Q&A with Michael Hanemann
Michael Hanemann is a Distinguished Sustainability Scientist in the Global Institute of Sustainability and Julie A. Wrigley Sustainability Chair in the School of Sustainability and the Department of Economics, W. P. Carey School of Business. His research focuses on environmental economics and policy, water pricing and management, and the economics of adaptive management. In May 2011, he was elected to the National Academy of Sciences.
At what point did "sustainability" become part of your research vocabulary?
As an environmental economist, sustainability has always been part of my research. This goes back to my second year in graduate school, when I had a summer job writing a report for a federal agency on the effects of rapid urbanization on public water supply systems in Phoenix, Tucson, Miami, Seattle, and the outer Boston suburbs.
What are your most important sustainability-related research projects?

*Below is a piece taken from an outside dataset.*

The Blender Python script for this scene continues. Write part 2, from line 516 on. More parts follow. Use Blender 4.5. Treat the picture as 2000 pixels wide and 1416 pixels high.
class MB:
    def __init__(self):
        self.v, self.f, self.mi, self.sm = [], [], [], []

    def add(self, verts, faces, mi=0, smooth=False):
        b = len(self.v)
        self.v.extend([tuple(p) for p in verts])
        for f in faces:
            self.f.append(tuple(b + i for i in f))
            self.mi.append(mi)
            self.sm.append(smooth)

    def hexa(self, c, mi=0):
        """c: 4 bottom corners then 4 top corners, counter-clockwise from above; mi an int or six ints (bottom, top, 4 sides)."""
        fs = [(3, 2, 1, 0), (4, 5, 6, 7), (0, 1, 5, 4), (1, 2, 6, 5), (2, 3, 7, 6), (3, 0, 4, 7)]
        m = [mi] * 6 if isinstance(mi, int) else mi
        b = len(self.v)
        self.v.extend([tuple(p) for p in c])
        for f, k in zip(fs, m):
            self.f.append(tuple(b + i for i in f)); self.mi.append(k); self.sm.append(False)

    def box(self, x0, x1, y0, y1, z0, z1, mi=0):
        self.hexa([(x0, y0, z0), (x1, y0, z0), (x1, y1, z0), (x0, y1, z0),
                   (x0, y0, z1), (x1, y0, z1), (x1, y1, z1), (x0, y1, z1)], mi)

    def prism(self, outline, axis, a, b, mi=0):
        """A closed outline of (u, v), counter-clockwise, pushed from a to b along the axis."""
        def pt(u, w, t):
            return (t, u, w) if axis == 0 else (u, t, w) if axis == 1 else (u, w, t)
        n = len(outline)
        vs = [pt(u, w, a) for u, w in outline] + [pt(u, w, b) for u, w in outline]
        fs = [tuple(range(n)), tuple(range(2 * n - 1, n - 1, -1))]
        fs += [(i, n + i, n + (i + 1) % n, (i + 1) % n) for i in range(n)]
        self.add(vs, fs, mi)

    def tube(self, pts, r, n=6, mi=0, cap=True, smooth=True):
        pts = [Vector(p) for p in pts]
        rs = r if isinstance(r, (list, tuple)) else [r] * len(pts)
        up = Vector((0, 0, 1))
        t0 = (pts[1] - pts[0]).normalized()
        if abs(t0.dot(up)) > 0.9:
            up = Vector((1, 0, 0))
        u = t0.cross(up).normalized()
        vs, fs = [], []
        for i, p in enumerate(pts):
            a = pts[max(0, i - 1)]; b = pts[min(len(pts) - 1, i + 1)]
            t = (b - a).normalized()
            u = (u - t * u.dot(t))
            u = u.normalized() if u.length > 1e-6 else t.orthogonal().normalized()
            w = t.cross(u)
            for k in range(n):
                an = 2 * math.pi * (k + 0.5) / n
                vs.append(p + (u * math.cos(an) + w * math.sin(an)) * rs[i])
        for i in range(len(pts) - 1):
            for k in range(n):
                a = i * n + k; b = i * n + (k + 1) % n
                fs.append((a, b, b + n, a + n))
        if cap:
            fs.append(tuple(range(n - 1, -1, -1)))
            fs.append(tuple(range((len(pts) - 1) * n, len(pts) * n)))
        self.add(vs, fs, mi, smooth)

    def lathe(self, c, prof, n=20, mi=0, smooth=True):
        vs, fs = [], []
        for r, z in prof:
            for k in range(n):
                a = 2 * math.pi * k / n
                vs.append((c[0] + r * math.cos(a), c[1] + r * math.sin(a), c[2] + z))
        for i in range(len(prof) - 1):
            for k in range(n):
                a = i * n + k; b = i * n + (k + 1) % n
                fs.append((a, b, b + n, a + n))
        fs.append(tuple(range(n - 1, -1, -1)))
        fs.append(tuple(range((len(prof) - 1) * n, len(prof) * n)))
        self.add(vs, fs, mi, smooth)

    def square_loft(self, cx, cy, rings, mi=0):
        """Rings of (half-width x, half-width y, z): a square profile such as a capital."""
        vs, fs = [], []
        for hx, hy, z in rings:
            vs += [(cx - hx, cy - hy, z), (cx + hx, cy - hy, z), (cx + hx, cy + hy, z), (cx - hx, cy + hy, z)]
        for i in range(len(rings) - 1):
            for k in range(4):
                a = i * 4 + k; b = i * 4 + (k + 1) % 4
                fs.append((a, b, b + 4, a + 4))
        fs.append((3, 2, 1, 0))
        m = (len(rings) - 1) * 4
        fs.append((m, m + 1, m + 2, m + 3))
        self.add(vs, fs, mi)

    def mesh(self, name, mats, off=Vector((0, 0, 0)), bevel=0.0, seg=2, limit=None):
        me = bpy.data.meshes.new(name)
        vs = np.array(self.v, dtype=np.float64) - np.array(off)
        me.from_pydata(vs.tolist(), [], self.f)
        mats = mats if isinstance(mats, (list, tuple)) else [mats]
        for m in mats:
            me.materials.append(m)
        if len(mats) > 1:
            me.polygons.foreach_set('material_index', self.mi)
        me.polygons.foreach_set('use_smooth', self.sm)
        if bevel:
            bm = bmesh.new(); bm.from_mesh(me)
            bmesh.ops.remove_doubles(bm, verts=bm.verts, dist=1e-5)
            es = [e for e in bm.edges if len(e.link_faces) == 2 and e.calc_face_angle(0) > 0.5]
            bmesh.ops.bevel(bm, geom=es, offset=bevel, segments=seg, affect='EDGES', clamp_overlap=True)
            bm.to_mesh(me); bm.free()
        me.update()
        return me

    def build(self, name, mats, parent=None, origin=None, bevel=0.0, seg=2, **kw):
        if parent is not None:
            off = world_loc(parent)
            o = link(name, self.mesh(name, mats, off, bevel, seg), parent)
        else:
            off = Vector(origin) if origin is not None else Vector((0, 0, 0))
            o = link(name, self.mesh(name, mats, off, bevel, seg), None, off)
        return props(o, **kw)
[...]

I am working with the California Energy Commission and local governments in the San Francisco Bay Area on two issues: to assess the vulnerability of Bay Area communities to climate change, and to develop appropriate adaptation strategies that focus on water, transportation, coastal impacts, agriculture, and health. While climate change may not be the biggest stressor right now compared to population growth and urban land use conversion, it might create a tipping point because of the increased variability and uncertainty that climate change introduces. In a similar vein, I am also working with Spanish colleagues on issues of adaptation to climate change in Spain.
Among my other projects, I am assessing the future water needs of the Hopi Tribe of northern Arizona under a new state standard that calls for an adequate supply of water to make the reservation a "comfortable homeland" and to permit sustained economic growth. I also have a continuing interest in the operation of Glen Canyon Dam and its impacts on the Colorado River ecosystem in Grand Canyon. I served on the original National Research Council committee investigating those impacts in the 1980s and I am now assisting the U.S. Geological Survey as it moves to implement an adaptive management strategy for the dam.
How will your sustainability-related research affect policy or other important decisions?
Over the course of my career, I have worked with policymakers at the state and national level to shape environmental and water policy in a manner that fairly balances the needs of current users with the interests of long-run environmental preservation and sustainability. With respect to the global issue of climate change, I am serving on Working Group III of the Intergovernmental Panel on Climate Change's (IPCC) Fifth Assessment Report, which we hope will have a significant international influence when it emerges in 2014.
What is the world sustainability challenge that concerns you most?
Water supply and climate change are the two challenges that concern me most, both individually and jointly. While aquatic ecosystems are currently strained by population growth, economic development, and land use changes, the effects of climate keep building up - perhaps more quickly than many suppose.